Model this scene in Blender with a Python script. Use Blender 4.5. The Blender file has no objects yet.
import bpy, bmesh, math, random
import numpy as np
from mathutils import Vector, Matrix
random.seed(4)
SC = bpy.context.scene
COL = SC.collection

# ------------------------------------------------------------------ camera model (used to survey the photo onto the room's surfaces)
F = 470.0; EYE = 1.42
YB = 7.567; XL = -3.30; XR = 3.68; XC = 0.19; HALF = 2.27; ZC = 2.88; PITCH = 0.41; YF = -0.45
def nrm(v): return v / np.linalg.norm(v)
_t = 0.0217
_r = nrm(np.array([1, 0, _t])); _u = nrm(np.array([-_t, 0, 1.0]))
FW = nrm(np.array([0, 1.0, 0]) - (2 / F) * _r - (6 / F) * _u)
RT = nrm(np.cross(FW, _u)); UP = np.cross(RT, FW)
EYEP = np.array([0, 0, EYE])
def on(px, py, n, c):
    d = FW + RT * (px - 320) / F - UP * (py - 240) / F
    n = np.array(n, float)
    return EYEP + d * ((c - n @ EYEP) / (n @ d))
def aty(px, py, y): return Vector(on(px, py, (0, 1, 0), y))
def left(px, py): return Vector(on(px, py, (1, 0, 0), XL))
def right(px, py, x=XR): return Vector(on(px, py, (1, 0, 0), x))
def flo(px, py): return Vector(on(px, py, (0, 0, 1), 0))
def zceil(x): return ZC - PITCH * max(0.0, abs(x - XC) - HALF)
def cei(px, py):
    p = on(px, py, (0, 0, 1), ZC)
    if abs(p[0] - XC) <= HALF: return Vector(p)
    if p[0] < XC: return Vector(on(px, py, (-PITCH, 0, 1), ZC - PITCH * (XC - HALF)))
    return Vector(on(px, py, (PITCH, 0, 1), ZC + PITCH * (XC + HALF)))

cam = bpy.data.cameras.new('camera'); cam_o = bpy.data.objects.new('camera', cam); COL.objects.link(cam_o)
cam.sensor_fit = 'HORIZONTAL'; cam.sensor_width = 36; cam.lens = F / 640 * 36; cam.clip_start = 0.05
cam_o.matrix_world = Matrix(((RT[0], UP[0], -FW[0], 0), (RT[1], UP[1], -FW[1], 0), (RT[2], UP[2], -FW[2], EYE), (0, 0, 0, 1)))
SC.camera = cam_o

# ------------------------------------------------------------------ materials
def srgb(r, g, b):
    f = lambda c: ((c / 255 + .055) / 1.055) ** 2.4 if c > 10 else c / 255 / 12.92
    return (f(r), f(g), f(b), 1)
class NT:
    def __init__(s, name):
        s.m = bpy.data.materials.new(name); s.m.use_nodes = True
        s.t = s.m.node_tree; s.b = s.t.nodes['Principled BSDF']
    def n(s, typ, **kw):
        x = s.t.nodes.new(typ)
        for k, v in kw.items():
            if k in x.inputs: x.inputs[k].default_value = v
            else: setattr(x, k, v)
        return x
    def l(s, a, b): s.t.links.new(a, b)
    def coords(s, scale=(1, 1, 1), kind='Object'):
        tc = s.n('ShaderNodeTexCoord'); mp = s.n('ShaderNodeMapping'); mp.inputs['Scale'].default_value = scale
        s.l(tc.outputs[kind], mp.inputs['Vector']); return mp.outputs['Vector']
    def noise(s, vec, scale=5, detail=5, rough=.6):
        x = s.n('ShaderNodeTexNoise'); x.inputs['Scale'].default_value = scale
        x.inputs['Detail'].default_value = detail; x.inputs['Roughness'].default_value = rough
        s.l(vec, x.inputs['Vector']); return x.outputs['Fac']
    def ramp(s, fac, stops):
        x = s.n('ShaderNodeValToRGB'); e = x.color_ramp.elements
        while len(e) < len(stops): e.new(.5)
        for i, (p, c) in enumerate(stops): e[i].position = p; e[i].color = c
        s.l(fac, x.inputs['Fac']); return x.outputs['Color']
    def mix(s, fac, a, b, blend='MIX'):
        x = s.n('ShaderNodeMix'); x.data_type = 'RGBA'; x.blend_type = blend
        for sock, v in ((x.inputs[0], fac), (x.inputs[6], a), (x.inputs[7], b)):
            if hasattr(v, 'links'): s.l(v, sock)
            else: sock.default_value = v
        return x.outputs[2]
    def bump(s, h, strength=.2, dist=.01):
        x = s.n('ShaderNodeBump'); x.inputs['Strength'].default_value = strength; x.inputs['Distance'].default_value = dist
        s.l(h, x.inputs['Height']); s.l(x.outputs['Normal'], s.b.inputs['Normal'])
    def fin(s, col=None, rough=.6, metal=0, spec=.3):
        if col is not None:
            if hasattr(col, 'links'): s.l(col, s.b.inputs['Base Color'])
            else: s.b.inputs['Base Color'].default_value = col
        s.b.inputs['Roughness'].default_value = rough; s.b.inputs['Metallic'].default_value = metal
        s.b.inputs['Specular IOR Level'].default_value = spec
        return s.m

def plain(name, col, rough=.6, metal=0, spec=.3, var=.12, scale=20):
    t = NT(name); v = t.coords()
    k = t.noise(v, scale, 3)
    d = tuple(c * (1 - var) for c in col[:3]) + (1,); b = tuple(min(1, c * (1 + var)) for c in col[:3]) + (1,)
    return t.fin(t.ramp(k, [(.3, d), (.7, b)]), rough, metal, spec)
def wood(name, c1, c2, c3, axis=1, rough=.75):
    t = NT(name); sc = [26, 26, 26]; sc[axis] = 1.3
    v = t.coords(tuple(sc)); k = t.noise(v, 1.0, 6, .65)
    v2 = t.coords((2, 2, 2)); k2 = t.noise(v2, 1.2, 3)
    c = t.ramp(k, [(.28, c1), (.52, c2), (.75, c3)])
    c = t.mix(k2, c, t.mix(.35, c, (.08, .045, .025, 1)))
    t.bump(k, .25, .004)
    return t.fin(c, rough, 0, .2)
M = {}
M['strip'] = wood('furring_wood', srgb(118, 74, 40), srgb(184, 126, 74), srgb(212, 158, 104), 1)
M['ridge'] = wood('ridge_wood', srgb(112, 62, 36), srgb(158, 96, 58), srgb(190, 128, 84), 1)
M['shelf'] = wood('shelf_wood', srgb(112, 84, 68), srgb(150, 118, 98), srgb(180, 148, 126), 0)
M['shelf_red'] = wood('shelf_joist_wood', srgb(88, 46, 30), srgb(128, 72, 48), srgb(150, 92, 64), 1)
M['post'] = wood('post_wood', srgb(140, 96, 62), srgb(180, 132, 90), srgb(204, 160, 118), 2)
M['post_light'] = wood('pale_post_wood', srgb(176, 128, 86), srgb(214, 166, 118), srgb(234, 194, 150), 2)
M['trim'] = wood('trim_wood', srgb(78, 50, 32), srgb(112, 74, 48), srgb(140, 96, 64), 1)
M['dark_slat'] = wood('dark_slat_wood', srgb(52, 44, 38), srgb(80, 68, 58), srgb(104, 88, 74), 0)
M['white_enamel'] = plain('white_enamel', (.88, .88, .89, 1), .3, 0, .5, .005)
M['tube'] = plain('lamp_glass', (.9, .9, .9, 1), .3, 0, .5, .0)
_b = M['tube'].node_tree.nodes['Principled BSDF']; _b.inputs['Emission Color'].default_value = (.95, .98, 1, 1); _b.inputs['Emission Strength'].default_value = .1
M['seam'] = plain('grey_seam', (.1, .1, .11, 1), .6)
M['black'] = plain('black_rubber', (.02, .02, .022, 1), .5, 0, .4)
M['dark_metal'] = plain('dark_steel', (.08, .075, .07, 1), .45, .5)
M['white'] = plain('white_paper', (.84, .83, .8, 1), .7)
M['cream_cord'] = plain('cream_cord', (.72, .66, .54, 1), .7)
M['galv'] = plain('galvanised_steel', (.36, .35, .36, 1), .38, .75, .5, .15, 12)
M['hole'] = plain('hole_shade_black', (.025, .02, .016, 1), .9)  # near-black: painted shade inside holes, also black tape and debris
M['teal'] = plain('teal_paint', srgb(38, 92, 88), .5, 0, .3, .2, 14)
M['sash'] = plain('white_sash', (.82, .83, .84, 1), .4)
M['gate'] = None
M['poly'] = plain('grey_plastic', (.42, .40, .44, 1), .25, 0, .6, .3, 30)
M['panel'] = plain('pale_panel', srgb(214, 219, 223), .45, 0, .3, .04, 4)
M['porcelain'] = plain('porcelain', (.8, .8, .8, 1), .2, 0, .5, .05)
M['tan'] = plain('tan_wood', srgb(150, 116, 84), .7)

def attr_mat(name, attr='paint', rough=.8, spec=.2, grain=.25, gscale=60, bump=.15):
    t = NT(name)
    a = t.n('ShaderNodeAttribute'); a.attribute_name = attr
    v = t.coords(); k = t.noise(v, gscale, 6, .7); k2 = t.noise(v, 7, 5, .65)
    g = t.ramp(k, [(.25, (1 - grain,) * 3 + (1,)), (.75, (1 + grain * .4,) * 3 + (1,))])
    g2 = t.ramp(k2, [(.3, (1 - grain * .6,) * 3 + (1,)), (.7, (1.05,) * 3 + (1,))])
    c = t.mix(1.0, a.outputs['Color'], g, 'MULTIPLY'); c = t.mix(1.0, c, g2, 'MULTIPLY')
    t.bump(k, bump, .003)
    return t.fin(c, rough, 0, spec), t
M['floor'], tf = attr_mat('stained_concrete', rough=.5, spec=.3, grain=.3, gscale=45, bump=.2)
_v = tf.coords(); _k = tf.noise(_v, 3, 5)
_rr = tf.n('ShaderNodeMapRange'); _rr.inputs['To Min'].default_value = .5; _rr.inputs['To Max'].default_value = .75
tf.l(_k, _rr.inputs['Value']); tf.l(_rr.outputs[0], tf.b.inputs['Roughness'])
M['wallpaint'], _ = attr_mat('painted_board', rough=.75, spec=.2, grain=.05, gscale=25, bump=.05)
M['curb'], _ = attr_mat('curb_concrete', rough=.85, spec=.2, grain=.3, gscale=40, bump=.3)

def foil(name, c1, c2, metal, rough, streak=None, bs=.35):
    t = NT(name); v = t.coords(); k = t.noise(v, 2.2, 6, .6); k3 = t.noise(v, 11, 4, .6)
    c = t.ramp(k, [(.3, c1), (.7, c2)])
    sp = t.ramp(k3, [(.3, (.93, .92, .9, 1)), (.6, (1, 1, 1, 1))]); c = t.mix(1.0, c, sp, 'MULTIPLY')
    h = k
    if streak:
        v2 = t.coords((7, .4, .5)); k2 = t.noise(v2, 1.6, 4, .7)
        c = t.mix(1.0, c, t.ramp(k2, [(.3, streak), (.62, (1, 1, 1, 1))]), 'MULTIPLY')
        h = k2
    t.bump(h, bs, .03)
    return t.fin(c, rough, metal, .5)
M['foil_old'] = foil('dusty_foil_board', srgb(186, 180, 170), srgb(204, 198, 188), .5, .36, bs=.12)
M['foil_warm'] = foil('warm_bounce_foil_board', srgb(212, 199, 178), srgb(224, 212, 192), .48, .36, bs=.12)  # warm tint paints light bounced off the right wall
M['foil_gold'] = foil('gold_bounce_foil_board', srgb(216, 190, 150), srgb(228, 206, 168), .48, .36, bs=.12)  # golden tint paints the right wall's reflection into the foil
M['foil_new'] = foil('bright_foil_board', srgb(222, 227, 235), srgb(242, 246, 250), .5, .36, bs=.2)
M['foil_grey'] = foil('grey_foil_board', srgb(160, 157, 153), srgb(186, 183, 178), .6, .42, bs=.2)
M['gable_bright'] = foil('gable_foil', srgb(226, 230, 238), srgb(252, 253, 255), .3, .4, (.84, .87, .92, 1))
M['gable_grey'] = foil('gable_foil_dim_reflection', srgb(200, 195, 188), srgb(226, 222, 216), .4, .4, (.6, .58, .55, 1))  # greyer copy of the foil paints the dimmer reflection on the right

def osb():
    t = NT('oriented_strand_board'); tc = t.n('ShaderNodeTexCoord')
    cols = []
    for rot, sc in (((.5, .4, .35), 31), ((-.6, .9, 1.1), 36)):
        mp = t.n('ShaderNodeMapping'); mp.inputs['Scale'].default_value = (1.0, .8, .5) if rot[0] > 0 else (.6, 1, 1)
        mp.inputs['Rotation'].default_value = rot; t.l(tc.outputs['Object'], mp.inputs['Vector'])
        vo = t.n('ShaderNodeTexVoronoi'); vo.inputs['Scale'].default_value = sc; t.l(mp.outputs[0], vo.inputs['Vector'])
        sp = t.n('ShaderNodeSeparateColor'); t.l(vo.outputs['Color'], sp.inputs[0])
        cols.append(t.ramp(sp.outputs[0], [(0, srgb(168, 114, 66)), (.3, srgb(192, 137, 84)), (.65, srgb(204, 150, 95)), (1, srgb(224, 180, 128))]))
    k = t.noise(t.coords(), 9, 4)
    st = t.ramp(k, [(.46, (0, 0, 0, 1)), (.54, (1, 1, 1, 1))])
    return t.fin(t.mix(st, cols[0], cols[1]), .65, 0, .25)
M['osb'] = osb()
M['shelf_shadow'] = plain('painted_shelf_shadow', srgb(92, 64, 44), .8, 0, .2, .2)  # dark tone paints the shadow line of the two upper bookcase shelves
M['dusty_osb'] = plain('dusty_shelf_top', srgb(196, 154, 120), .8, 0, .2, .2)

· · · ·

◆ **AIM**: Begin with the first line of the data above and, please, print each line exactly until you have printed the line containing "COL = SC.collection"; print nothing else.

◆ **THE REPLY**:
Model this scene in Blender with a Python script. Use Blender 4.5. The Blender file has no objects yet.
import bpy, bmesh, math, random
import numpy as np
from mathutils import Vector, Matrix
random.seed(4)
SC = bpy.context.scene
COL = SC.collection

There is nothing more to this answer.